By the way, the POCO stated I was only the customer to ever ask for this information, so either I'm not understanding something or almost everyone else is doing arc flash incorrectly (or just not using the incident energy method). Is it ever acceptable to just apply a conservative derating factor to the maximum fault current, like 80%? What are typical actual fault currents compared to infinite bus fault currents?

 

[jim dungar]

By the way, the POCO stated I was only the customer to ever ask for this information...

I have heard that from POCOs for the almost 20 years I have done studies.

For 480V and less customers, I would guess I have gotten meaningful fault current data probably less than 10% of the time. Many engineering firms have methodologies to deal with this issue.

Good luck.

 

[wbdvt]

Utilities now usually have a fairly accurate model of their system built using various software platforms geared towards utility systems so they can provide the fault current on the primary lines. They need to do this internally to determine such things as relay settings, coordination, line losses, loading restraints, etc. so it is not based on wrong information.

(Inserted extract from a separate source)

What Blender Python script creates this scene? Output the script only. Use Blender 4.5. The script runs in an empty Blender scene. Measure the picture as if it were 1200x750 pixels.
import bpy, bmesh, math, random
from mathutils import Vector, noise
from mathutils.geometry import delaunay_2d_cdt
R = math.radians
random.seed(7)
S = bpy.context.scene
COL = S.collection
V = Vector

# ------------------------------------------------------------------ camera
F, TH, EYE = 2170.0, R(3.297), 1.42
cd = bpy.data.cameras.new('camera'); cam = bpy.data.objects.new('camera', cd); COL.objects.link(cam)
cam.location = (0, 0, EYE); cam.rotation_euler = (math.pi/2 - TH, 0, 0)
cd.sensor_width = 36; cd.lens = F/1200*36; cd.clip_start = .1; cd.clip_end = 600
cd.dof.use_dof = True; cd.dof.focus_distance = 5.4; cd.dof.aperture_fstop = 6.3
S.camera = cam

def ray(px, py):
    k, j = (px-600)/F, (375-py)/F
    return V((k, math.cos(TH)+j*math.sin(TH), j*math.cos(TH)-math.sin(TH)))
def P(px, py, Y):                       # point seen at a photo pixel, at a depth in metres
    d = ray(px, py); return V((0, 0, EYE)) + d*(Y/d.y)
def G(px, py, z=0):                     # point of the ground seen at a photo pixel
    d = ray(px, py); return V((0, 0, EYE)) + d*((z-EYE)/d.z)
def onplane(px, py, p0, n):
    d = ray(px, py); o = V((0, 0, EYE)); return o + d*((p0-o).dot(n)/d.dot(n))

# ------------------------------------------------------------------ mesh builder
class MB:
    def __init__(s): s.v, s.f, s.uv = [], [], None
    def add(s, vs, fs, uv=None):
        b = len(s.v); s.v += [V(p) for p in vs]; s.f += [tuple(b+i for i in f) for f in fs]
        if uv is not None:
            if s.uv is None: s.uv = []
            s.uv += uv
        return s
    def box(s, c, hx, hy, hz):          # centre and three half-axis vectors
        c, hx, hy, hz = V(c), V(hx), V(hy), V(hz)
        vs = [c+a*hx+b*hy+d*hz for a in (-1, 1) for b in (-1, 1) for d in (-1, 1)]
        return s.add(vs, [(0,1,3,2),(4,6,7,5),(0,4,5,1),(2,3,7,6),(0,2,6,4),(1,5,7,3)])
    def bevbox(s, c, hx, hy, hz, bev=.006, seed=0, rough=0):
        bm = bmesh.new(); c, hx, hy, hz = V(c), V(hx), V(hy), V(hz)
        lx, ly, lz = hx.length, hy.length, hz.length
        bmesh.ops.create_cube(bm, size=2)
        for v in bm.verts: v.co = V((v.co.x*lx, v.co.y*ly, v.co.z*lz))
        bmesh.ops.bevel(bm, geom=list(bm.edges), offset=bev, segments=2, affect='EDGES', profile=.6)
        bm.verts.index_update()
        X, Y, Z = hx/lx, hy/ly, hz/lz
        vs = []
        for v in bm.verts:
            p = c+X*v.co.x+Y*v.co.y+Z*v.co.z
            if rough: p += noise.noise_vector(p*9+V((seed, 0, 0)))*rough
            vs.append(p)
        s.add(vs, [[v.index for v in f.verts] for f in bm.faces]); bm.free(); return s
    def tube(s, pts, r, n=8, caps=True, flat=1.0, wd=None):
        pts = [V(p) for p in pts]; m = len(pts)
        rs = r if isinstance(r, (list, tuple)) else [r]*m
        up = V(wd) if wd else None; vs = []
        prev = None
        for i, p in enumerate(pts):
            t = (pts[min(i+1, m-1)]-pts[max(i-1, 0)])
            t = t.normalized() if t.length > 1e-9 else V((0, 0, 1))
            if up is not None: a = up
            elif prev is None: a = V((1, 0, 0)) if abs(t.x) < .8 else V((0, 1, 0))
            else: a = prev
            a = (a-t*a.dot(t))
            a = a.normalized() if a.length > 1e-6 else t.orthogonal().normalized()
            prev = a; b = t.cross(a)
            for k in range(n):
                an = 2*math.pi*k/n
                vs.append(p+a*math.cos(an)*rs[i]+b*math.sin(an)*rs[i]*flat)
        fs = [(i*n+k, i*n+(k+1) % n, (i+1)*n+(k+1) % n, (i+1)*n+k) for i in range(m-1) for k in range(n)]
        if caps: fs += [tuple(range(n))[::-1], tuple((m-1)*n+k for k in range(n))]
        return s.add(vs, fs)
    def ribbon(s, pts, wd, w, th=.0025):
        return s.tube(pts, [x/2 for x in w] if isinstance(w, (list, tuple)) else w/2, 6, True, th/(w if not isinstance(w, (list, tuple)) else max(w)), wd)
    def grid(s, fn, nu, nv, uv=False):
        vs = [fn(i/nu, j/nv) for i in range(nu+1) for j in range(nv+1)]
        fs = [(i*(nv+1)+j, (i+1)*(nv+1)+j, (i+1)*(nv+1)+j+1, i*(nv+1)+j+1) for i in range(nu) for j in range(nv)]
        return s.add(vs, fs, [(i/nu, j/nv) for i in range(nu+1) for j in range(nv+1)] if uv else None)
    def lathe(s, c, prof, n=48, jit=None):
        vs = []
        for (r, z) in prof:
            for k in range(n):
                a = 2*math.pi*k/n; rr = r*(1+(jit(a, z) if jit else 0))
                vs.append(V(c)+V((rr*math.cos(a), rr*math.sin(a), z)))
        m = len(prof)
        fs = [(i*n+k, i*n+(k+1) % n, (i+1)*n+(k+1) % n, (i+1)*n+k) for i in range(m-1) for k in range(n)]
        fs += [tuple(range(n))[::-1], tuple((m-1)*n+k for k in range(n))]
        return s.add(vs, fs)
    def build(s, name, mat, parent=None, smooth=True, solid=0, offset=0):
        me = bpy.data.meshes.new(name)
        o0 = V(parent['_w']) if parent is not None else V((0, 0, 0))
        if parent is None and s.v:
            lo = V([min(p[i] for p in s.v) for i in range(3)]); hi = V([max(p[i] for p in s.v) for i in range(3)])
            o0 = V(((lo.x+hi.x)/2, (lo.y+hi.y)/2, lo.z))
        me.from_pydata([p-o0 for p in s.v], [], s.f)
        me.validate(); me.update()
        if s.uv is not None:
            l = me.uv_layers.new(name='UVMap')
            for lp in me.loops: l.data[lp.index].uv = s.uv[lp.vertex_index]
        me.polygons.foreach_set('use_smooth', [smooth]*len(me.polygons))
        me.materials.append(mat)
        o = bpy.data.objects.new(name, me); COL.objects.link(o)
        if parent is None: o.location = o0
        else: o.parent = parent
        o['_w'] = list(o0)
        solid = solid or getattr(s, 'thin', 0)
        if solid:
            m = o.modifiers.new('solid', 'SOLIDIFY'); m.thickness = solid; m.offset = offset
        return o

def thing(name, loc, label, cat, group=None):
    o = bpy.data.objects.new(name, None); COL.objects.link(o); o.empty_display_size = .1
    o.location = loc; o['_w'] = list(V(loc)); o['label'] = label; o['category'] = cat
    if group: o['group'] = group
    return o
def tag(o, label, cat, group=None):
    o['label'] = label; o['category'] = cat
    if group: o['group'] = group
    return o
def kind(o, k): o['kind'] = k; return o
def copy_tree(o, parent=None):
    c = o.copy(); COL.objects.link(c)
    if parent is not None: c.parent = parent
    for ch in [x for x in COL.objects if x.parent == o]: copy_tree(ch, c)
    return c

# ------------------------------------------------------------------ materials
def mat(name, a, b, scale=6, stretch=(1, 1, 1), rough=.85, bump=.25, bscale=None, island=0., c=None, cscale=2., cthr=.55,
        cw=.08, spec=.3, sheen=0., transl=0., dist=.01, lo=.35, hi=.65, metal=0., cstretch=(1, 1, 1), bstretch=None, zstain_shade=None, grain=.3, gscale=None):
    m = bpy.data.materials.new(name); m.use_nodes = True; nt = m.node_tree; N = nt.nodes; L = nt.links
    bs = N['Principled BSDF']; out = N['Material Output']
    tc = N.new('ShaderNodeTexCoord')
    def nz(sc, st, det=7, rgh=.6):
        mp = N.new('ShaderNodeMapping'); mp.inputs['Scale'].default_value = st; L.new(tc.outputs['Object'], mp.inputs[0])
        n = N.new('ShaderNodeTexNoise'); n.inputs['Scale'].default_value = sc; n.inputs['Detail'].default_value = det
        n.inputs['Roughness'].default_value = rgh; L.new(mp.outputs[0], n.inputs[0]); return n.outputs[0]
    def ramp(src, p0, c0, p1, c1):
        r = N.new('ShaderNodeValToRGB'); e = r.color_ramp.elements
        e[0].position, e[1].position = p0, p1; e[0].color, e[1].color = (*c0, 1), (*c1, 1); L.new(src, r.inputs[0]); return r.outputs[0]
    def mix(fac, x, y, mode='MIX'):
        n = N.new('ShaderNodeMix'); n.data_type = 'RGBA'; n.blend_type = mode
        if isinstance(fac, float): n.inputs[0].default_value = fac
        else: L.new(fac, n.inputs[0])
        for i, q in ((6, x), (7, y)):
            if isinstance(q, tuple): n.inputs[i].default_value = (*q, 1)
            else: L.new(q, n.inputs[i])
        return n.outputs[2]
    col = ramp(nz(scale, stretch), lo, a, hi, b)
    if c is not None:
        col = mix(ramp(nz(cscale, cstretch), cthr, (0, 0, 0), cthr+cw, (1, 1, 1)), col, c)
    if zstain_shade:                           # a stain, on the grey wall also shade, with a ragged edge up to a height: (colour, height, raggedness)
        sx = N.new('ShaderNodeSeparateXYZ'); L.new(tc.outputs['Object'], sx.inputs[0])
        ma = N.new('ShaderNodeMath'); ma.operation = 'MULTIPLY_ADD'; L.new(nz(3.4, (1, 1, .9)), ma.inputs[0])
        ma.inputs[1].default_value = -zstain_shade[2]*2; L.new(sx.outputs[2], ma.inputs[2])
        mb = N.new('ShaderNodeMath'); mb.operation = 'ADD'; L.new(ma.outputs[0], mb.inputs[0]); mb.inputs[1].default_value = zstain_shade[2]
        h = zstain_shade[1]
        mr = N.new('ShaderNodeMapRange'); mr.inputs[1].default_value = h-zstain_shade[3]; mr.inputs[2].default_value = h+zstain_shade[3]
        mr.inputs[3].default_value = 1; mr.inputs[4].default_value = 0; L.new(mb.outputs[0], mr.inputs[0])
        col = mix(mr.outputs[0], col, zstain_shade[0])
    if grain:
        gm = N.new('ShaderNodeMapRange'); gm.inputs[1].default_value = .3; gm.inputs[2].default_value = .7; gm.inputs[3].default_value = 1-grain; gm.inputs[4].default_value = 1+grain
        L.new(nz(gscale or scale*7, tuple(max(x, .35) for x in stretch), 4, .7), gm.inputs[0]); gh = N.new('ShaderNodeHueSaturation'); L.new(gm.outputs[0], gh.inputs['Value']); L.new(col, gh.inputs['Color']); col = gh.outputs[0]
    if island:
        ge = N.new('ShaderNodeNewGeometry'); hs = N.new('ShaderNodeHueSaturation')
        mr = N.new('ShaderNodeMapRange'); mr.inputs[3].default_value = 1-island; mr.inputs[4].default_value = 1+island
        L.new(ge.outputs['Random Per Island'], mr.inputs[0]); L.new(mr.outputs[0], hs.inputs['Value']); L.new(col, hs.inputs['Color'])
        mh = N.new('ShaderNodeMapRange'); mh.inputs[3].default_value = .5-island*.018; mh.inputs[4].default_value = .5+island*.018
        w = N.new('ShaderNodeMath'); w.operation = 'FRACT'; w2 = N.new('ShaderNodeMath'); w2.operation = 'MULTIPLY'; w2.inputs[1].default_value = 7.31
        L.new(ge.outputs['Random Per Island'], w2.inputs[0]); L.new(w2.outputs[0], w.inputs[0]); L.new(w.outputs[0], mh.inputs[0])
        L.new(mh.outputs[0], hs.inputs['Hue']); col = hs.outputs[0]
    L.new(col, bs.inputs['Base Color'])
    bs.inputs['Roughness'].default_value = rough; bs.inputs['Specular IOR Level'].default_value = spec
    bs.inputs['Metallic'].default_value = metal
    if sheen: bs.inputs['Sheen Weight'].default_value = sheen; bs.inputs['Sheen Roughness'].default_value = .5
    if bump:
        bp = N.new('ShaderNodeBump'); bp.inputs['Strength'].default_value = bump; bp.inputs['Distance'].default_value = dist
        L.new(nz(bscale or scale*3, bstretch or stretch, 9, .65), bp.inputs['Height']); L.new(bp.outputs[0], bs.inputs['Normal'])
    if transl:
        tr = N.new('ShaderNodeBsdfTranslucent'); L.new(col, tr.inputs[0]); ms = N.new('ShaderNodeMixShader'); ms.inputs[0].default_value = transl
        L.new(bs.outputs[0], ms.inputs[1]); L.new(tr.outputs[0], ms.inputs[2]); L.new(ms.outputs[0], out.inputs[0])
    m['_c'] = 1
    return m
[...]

I have heard that from POCOs before and call BS on it. Usually what happens is it may be a new request to that specific customer service rep. I have had to get persistent with the POCO to get the information. I will usually cite OSHA and IEEE references on justifying the POCO to provide the information. Sometimes I will remind them that per OSHA 1910.269, they had to perform an arc flash assessment on their own system and did they use infinite bus fault current?

 

[EC Dan]

I appreciate all the feedback. I will try to push for better information from them.

 

[wbdvt]

EC Dan - not sure how the utilities commission in Florida is but in one state, I filed a complaint with the state utility commission and after educating them on the matter and not buying the utility's arguments, directed the utility to provide the information I was asking for.